Think of the different kinds of love we have. We love chocolate. We love kittens. We love our family. We love our friends. Maybe we have a romantic partner we love. Maybe we love God. That’s at least six different kinds of love right there, and there are many more. People have written all kinds of things about love, and not surprisingly, we find the idea throughout the Bible as well. Almost at the very end of the Bible is a little book called “First John (1 John),” and that author writes some good reflections about love:

     1 John 4:7-12
       Beloved, let us love one another, because love is from God;
       everyone who loves is born of God and knows God.
       Whoever does not love does not know God, for God is love. 
       God’s love was revealed among us in this way:
          God sent his only Son into the world so that we might live through him. 
          10 In this is love, not that we loved God, but that he loved us
          and sent his Son to be the atoning sacrifice for our sins. 
       11 Beloved, since God loved us so much, we also ought to love one another. 
       12 … if we love one another, God lives in us, and his love is perfected in us.

Love has to do with value, with how much we appreciate a certain thing or person, with what we’ll do to hang on to something or someone. And God’s love for us, God’s love for you, is so great, so big, that God would do *anything* for you, to get your attention, to see you smile. If God has a refrigerator, your picture is on it.

 

Let’s pray: God, your love is amazing, and I’m learning to see it with new eyes. Thank you for the ways people have shown me your love. Amen.


4.2 A reflection for the fourth week of Advent

The family is probably the first place we learn about love. When my daughter was born, I just held her in my arms and looked at her and cried, I was so happy. Having a child changed me – it helped me understand and appreciate my parents even more. Did you ever consider that your parents were your age once?

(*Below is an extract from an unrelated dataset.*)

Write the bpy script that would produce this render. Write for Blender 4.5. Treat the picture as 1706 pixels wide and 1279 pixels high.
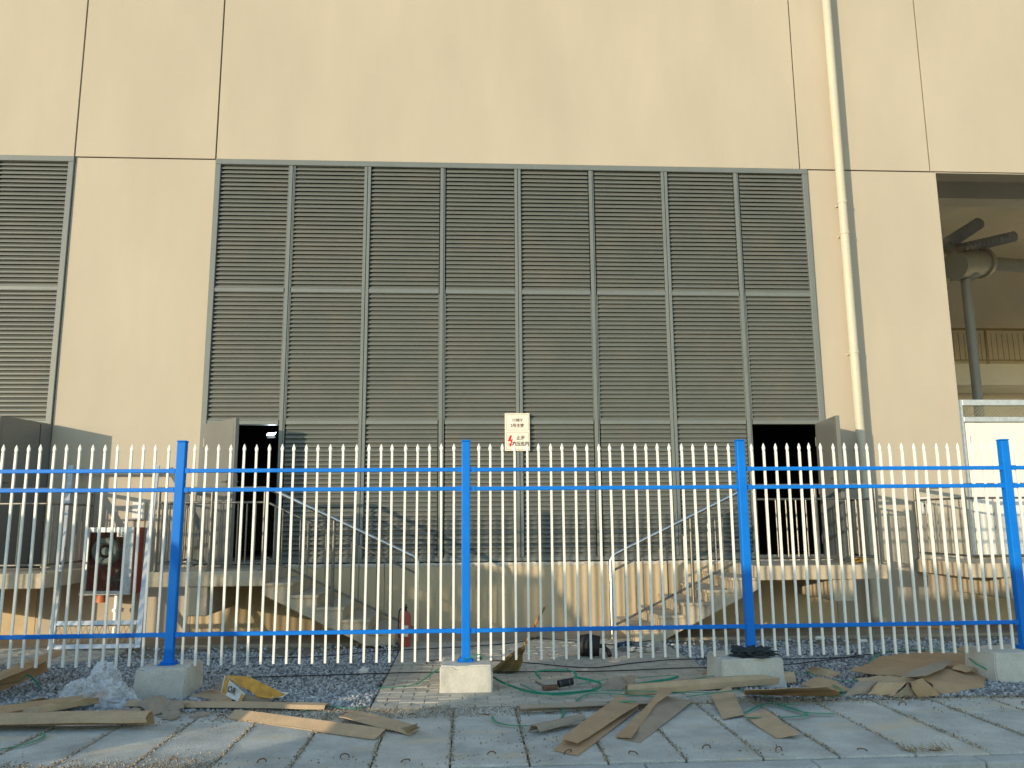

That they faced some of the things you’re facing? Even though the world you’re growing up in is different than the world they grew up in, they still had things to deal with; teachers they liked and teachers they didn’t like, best friends as well as people they didn’t like or understand. They wanted to belong and they felt hurt when they were left out. They longed for love, for acceptance, and some of them found it. They loved their parents and at the same time probably didn’t understand them. The family is one of the first ways we learn about love.

Becoming a parent also changed my understanding of God my relationship with God. I understood that God cared for me in the same way I cared for my daughter, that the feeling I felt looking at my newborn child, God felt that way for me. I understood love in a new way.

We started Advent by considering how God was arriving in the world – how Jesus was a baby 2,000 years ago, how he said that he would someday return, and how we can be in relationship with him today. The light that is Jesus is still coming into the world, and we are all still growing up, and maturing, and looking forward. Consider this other writing from First John about love:

      1 John 3:1-2
      See what love the Father has given us, that we should be called children of God;
      and that is what we are…  Beloved, we are God’s children now;
      what we will be has not yet been revealed.
       [But] what we do know is this: when Christ appears [that is, when he returns],
      we will be like him, for we will see him as he is [that is, as fully God and as fully mature]

Do you see the Advent language here? Anticipation of his arrival?
Do you see the family connection and the love?

Let’s pray: God, it’s kind of new to me to think of you as family. Thank you for loving me. Let your light show me more of you, and make me more like you.


Writing prompt
:
Christmas is not far away! What are some things you’ll remember about December 2020?